27.4.06

L'enfance, selon Coetzee

"Aussi loin qu'il se souvienne, il s'est toujours perçu comme le prince de la maison et sa mère comme celle qui, de façon contestable, le mettait en valeur, était sa protectrice inquiète - inuqiète et contestale parce que, il le sait bien, ce n'est pas enfant qui est censé être le coq dans un ménage. (...)
Les colères qu'il prend contre sa mère sont l'une des choses qu'il doit tenir secrètes et cacher au reste du monde. Eux quatre, et eux seuls, savent quels torrents de mépris il déverse sur sa tête, et à quel point il la traite comme une inférieure. "Si tes professeurs et tes copains savaient comment tu as parlé à ta mère...", dit son père en agitant l'index d'un air entendu.

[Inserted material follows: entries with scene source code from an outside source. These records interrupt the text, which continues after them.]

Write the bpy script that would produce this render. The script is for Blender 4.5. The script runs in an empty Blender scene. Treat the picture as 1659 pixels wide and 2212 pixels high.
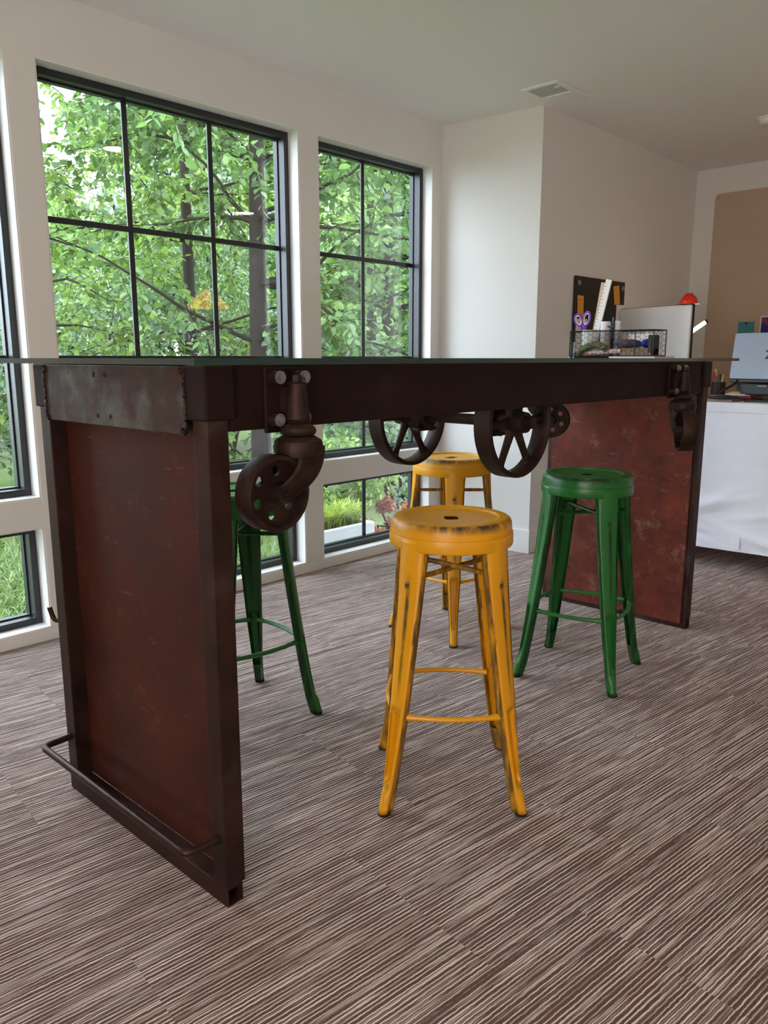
import bpy, bmesh, math, random
import numpy as np
from mathutils import Vector, Matrix
R = math.radians
C = bpy.context.scene.collection
SC = bpy.context.scene

# ------------------------------------------------------------------ camera
CAM_H = 1.10
F_PX, PIT, AZ = 1700.0, math.degrees(math.atan(332.5 / 1700.0)), 42.915
cd = bpy.data.cameras.new('camera'); cam = bpy.data.objects.new('camera', cd); C.objects.link(cam)
cam.location = (0, 0, CAM_H); cam.rotation_euler = (R(90 - PIT), 0, R(AZ - 90))
cd.sensor_fit = 'HORIZONTAL'; cd.sensor_width = 36; cd.lens = 36 * F_PX / 1659; cd.clip_start = .02; cd.clip_end = 200
SC.camera = cam

# ------------------------------------------------------------------ sky, exposure
w = bpy.data.worlds.new('overcast'); SC.world = w; w.use_nodes = True
bg = w.node_tree.nodes['Background']; bg.inputs[0].default_value = (0.80, 0.92, 1.07, 1); bg.inputs[1].default_value = 5.6
vs = SC.view_settings; vs.view_transform = 'Standard'; vs.look = 'None'; vs.gamma = 1; vs.use_curve_mapping = False; vs.exposure = 0.93
SC.cycles.max_bounces = 6; SC.cycles.diffuse_bounces = 5; SC.cycles.glossy_bounces = 3; SC.cycles.transparent_max_bounces = 10
SC.cycles.transmission_bounces = 3; SC.cycles.use_adaptive_sampling = True; SC.cycles.adaptive_threshold = .2; SC.cycles.sample_clamp_indirect = 6.0; SC.cycles.caustics_reflective = False; SC.cycles.caustics_refractive = False

def area(name, loc, rot, size, power, col):
    l = bpy.data.lights.new(name, 'AREA'); l.shape = 'RECTANGLE'; l.size, l.size_y = size; l.energy = power; l.color = col
    o = bpy.data.objects.new(name, l); C.objects.link(o); o.location = loc; o.rotation_euler = rot
    return o
l = bpy.data.lights.new('daylight_end_wall', 'AREA'); l.shape = 'RECTANGLE'; l.size, l.size_y = 1.5, 2.2; l.energy = 78; l.color = (1, .90, .82)
lo_ = bpy.data.objects.new('daylight_end_wall', l); C.objects.link(lo_)      # added fill light, tilted up, unseen at the end wall behind the camera
lo_.location = (-2.30, -.5, 1.2); lo_.rotation_euler = Vector((1, .02, 1.0)).to_track_quat('-Z', 'Y').to_euler()

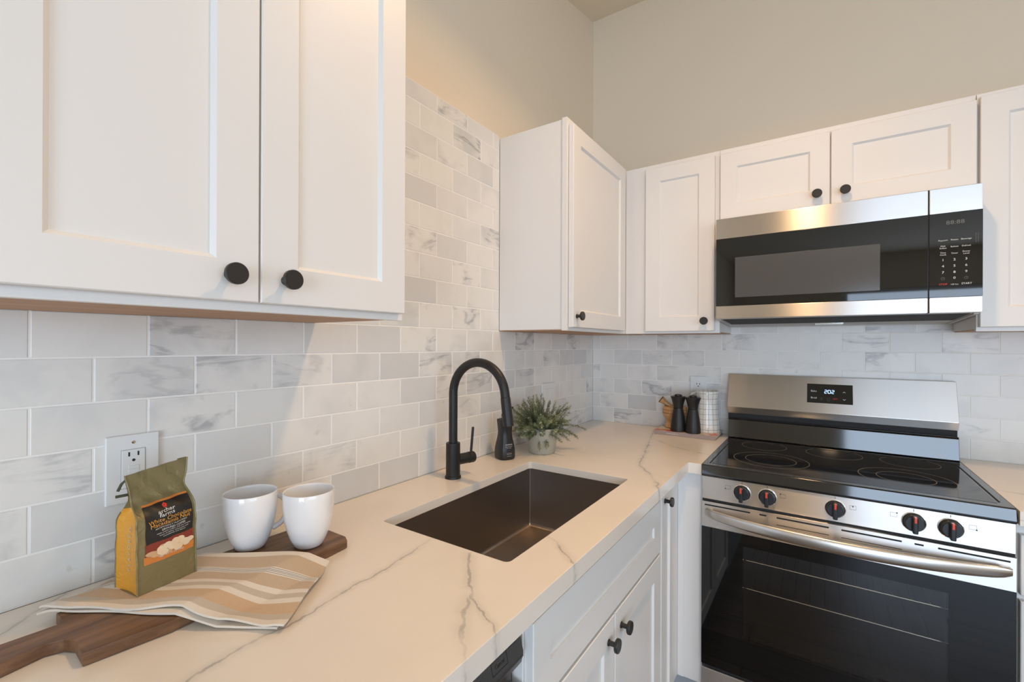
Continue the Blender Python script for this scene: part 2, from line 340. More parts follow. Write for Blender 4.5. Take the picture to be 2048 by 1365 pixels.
def poly_prism(bm, pts, z0, z1, bev=0, mtx=None):
    t = bmesh.new(); a = [t.verts.new((x, y, z0)) for x, y in pts]; b_ = [t.verts.new((x, y, z1)) for x, y in pts]; n = len(pts)
    t.faces.new(a[::-1]); t.faces.new(b_)
    for i in range(n): j = (i + 1) % n; t.faces.new((a[i], a[j], b_[j], b_[i]))
    bmesh.ops.recalc_face_normals(t, faces=t.faces[:])
    if bev:
        es = [e for e in t.edges if abs(e.verts[0].co.z - e.verts[1].co.z) < 1e-6]
        bmesh.ops.bevel(t, geom=es, offset=bev, segments=2, profile=.5, affect='EDGES')
    return join(bm, t, mtx)
def link(name, me, parent=None):
    o = bpy.data.objects.new(name, me); col.objects.link(o)
    if parent is not None:
        o.parent = parent
        rt = parent
        # every builder works in world coordinates; the parent chain is undone here
        mw = Matrix.Identity(4); chain = []
        while rt is not None: chain.append(rt); rt = rt.parent
        for c in reversed(chain): mw = mw @ c.matrix_parent_inverse @ c.matrix_basis
        o.matrix_parent_inverse = mw.inverted()
    return o
def obj(name, bm, m, parent=None, smooth_=True, ang=35, recalc=True):
    if recalc: bmesh.ops.recalc_face_normals(bm, faces=bm.faces[:])
    me = bpy.data.meshes.new(name); bm.to_mesh(me); bm.free(); me.materials.append(M[m] if isinstance(m, str) else m)
    if smooth_:
        me.polygons.foreach_set('use_smooth', [True] * len(me.polygons))
        me.set_sharp_from_angle(angle=R(ang))
    o = link(name, me, parent)
    if smooth_ and ang <= 35:
        wn = o.modifiers.new('weighted', 'WEIGHTED_NORMAL'); wn.keep_sharp = True; wn.weight = 100
    return o
def thing(name, label, cat, loc=(0, 0, 0), group=None):
    o = bpy.data.objects.new(name, None); col.objects.link(o); o.location = loc; o.empty_display_size = .05
    o.matrix_basis = Matrix.Translation(loc)
    o['label'] = label; o['category'] = cat
    if group: o['group'] = group
    return o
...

Il déteste son père qui voit si bien la faille dans sa cuirasse.
Il veut que son père le batte et fasse de lui un garçon normal. En même temps, il sait que si son père osait porter la main sur lui, il ne trouverait pas le repos avant de s'être vangé. Si son père venait à le frapper, il deviendrait fou : il serait possédé, comme un rat acculé dans un coin et qui se jette à droite et à gauche en faisant claquer ses crocs venimeux, trop dangreux pour qu'on le touche.
A la maison, c'est un despote irascible ; à l'école, il est doux comme un agneau, à son pupitre à l'avant-dernier rang, le rang le plus obscur pour surtout ne pas se faire remarquer, et il se raidit de peur quand commence la séance du fouet. En vivant cette double vie, il s'est créé un fardeau d'imposture. Personne n'a rien à porter de pareil, pas même son frère, qui n'est, au mieux, qu'une craintive, une pâle imitation de lui-même. En fait, il soupçonne son frère d'être, au fond, normal. Il se retrouve donc seul. Il ne peut attendre le moindre soutien d'aucun bord. C'est à lui de se débrouiller pour dépasser l'enfance, dépasser la famille et l'école et entrer dans une nouvelle vie où il n'aura plus besoin de faire semblant.
L'enfance, dit L'Encyclopédie des enfants, est une période de joie innocente qu'on doit passer dans les prairies parmi les boutons d'ors et les petits lapins ou au coin du feu plongé dans des livres d'histoires. Cette image de l'enfance lui est totalement étrangère. Rien de ce qu'il vit à Worcester, à la maison ou à l'école, ne lui donne à penser que l'enfance est autre chose qu'une période de la vie qu'il faut endurer en grinçant des dents."

J.M. Coetzee, Scènes de la vie d'un jeune garçon, 1997.